(3D scene scripts)
○ ○ ○ ○ ○ ○ ○
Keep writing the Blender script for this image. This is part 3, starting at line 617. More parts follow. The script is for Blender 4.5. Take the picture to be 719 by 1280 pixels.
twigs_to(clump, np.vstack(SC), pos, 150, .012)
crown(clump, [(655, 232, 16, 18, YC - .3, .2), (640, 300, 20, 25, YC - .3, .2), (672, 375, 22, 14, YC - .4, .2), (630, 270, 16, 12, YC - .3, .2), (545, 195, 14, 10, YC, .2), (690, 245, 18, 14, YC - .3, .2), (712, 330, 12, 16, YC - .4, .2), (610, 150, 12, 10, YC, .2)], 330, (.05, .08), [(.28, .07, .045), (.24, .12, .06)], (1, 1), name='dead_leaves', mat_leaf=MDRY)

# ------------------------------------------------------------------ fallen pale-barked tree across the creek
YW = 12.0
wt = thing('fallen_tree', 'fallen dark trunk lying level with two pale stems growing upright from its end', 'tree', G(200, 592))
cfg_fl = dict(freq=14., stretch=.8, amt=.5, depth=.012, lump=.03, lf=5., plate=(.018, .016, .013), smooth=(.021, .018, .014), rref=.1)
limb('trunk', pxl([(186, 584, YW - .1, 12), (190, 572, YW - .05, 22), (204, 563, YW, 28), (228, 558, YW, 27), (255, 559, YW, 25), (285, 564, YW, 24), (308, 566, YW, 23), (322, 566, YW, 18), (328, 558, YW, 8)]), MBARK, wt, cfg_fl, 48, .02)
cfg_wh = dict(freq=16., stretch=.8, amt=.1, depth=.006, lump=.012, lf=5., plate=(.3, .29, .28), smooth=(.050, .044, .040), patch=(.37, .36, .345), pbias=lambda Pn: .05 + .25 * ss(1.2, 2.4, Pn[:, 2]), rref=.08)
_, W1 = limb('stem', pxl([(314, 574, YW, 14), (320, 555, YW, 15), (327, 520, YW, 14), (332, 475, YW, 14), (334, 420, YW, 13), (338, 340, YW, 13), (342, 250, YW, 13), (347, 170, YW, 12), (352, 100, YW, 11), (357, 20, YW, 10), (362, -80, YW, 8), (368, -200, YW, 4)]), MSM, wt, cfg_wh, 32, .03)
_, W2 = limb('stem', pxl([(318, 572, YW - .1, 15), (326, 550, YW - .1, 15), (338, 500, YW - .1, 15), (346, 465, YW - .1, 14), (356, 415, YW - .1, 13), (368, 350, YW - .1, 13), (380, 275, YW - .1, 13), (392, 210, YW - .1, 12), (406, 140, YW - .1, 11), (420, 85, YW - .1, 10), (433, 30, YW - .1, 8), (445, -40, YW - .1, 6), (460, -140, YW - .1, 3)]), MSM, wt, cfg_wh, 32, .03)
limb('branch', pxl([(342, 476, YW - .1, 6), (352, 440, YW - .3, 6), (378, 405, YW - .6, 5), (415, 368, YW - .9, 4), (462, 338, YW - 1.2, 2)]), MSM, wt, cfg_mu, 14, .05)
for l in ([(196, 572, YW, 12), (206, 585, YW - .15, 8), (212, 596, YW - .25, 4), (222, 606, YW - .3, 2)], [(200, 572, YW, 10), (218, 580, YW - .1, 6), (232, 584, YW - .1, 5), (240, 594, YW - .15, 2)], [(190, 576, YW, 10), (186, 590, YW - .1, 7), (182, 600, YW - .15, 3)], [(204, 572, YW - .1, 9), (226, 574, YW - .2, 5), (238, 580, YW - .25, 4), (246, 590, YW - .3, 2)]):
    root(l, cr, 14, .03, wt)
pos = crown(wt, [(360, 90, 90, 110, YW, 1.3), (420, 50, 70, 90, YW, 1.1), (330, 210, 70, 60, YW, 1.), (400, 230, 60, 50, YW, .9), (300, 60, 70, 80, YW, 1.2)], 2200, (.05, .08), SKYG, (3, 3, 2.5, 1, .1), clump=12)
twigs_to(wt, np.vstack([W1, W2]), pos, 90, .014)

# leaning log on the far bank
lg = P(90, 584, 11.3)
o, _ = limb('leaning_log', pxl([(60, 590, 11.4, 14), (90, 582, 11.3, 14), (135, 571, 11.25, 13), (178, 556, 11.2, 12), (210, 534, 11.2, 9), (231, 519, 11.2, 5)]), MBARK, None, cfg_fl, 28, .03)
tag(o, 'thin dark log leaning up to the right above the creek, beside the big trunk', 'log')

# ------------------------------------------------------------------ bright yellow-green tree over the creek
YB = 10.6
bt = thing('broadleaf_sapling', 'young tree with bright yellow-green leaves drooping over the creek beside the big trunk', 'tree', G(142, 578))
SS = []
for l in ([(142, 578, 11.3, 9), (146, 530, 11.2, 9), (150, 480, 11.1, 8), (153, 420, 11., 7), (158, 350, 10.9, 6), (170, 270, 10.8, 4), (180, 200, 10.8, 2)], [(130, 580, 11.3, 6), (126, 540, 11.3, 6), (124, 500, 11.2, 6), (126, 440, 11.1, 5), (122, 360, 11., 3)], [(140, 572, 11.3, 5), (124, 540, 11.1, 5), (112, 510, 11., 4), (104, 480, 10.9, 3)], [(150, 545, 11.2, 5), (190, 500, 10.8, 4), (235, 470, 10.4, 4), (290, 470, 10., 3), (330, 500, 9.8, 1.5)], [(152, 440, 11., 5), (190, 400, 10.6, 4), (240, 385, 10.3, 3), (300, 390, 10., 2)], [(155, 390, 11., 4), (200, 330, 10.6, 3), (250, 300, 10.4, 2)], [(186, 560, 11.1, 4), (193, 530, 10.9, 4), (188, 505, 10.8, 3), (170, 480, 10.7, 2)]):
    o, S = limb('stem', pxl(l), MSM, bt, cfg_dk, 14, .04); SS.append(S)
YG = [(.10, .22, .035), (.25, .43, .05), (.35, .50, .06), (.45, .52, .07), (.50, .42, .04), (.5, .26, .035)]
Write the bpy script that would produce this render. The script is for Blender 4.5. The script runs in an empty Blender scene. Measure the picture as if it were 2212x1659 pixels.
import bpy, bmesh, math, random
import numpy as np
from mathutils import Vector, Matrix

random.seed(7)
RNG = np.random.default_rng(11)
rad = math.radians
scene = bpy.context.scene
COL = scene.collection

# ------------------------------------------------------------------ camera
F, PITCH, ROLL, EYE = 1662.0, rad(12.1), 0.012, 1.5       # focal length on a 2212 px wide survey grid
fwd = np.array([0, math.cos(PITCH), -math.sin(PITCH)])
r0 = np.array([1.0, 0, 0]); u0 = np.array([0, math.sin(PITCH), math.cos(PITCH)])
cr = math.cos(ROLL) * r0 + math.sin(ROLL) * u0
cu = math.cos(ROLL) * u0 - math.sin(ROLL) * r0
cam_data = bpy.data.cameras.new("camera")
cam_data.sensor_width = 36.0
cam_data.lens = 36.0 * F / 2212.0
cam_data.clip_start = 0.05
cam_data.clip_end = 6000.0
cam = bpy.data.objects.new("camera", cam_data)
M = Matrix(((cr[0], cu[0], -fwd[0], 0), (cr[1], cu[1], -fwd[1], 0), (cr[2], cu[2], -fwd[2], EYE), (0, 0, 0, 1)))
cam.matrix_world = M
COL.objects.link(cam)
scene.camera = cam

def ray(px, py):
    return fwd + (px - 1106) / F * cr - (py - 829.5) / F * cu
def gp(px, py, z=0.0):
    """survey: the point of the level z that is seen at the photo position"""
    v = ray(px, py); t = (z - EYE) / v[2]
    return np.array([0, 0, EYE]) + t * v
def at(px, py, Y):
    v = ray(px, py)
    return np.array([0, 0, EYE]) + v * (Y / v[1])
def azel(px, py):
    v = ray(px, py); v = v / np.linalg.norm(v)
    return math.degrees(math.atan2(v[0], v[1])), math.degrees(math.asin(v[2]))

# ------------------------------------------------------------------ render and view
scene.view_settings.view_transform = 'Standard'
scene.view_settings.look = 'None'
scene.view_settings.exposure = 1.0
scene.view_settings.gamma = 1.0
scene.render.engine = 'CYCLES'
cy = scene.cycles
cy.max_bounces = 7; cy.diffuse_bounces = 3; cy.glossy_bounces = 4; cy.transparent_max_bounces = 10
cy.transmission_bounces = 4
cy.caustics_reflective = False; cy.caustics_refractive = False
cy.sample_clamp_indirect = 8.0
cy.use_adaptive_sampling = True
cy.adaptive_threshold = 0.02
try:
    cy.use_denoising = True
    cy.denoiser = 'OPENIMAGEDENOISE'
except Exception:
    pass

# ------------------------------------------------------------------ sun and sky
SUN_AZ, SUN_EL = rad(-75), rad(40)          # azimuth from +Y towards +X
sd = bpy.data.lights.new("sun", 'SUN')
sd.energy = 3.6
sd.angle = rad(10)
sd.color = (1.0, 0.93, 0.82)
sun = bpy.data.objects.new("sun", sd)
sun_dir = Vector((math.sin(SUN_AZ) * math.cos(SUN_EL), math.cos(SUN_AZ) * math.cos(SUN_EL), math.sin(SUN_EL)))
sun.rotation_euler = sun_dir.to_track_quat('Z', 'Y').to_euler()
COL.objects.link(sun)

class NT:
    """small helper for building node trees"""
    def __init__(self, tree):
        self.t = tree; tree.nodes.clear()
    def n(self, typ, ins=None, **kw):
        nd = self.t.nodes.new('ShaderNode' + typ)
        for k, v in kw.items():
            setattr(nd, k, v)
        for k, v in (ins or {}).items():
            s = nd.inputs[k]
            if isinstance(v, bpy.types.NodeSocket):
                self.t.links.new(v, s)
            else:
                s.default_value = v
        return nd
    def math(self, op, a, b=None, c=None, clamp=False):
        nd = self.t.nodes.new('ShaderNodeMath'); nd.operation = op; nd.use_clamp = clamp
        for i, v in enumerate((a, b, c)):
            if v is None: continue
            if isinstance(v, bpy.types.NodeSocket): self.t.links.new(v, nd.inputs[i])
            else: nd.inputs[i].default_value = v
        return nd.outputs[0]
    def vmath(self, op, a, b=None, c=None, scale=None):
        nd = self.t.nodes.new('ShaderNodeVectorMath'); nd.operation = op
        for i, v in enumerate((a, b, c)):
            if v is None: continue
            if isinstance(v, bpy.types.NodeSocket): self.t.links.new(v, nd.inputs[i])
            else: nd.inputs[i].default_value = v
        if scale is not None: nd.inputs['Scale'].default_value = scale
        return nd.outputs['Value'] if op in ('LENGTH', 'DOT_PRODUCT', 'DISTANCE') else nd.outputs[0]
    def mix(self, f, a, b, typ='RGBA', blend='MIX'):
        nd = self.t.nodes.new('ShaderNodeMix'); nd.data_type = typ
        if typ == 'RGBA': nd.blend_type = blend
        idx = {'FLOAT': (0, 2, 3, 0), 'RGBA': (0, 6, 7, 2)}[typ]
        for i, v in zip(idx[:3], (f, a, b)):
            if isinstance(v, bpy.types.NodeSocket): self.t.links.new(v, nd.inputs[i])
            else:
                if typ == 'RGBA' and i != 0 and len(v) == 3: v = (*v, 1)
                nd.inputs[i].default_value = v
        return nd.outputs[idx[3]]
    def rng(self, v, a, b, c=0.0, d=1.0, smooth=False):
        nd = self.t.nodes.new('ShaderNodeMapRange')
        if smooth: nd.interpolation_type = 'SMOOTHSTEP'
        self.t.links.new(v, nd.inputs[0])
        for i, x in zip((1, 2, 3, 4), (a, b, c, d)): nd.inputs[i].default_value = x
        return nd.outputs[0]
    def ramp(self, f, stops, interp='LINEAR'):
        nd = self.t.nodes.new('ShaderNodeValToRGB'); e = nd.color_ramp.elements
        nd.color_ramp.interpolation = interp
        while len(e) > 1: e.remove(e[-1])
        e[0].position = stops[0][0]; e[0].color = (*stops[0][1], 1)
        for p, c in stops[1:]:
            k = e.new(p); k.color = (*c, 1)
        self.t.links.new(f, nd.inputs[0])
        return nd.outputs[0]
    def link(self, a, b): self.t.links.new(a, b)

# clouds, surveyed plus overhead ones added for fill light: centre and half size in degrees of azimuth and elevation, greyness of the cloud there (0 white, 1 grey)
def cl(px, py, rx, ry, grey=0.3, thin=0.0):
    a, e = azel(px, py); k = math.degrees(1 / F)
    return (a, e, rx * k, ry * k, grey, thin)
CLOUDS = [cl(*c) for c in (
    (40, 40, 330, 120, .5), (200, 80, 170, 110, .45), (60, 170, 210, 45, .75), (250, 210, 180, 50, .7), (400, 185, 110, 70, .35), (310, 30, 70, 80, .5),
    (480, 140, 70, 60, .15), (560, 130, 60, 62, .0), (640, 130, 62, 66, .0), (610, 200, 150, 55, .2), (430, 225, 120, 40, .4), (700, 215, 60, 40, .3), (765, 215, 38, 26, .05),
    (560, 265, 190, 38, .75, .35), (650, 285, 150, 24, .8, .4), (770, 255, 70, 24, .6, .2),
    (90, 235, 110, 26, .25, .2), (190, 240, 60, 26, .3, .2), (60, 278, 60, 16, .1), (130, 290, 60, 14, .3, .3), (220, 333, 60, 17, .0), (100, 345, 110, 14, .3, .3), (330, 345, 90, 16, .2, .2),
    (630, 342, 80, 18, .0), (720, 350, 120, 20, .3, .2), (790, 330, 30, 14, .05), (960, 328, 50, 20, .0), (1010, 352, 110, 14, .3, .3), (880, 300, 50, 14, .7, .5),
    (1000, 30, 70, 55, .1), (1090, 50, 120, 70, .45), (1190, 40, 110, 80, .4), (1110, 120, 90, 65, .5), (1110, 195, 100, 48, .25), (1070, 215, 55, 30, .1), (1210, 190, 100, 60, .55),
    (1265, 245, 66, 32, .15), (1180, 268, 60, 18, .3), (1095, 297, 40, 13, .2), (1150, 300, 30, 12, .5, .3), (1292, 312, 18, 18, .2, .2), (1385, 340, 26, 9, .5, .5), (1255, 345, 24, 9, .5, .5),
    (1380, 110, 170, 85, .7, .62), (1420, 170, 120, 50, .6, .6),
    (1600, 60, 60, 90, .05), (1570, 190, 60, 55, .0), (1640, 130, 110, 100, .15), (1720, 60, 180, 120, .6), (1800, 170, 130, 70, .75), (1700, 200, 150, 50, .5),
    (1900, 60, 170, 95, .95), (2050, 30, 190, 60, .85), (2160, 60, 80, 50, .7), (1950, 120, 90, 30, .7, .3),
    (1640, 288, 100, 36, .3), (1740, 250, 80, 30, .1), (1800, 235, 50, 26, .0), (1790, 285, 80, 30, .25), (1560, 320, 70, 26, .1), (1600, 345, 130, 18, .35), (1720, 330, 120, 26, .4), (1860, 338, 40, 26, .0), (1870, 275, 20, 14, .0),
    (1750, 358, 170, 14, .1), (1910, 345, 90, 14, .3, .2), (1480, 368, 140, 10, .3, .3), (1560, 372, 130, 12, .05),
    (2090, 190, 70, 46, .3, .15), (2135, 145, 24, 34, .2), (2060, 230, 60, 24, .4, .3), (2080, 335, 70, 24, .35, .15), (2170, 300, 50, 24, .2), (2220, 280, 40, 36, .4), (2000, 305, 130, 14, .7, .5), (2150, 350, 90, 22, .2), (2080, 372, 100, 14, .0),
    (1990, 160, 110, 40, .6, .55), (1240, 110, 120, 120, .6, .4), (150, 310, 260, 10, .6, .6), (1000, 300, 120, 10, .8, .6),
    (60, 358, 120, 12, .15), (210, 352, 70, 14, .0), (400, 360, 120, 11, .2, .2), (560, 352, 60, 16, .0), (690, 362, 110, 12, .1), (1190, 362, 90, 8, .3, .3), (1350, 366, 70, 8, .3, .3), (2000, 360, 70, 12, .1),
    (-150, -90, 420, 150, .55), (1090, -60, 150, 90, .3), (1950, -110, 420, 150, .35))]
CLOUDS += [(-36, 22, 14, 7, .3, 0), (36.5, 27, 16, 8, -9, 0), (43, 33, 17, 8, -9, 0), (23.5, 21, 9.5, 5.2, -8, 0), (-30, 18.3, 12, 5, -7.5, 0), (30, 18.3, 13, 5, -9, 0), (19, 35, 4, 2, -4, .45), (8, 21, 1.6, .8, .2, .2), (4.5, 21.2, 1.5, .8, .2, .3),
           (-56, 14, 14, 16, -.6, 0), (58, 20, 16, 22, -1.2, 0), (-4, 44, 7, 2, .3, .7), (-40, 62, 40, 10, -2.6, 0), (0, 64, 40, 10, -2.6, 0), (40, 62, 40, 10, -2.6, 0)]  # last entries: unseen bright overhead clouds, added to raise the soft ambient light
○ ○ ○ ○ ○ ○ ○
Exactly as they appear, please write out the lines from the opening of the listing above down to the line containing "crown(clump, [(655, 232, 16, 18, YC", with both end lines included.

» FULL RESPONSE
Keep writing the Blender script for this image. This is part 3, starting at line 617. More parts follow. The script is for Blender 4.5. Take the picture to be 719 by 1280 pixels.
twigs_to(clump, np.vstack(SC), pos, 150, .012)
crown(clump, [(655, 232, 16, 18, YC - .3, .2), (640, 300, 20, 25, YC - .3, .2), (672, 375, 22, 14, YC - .4, .2), (630, 270, 16, 12, YC - .3, .2), (545, 195, 14, 10, YC, .2), (690, 245, 18, 14, YC - .3, .2), (712, 330, 12, 16, YC - .4, .2), (610, 150, 12, 10, YC, .2)], 330, (.05, .08), [(.28, .07, .045), (.24, .12, .06)], (1, 1), name='dead_leaves', mat_leaf=MDRY)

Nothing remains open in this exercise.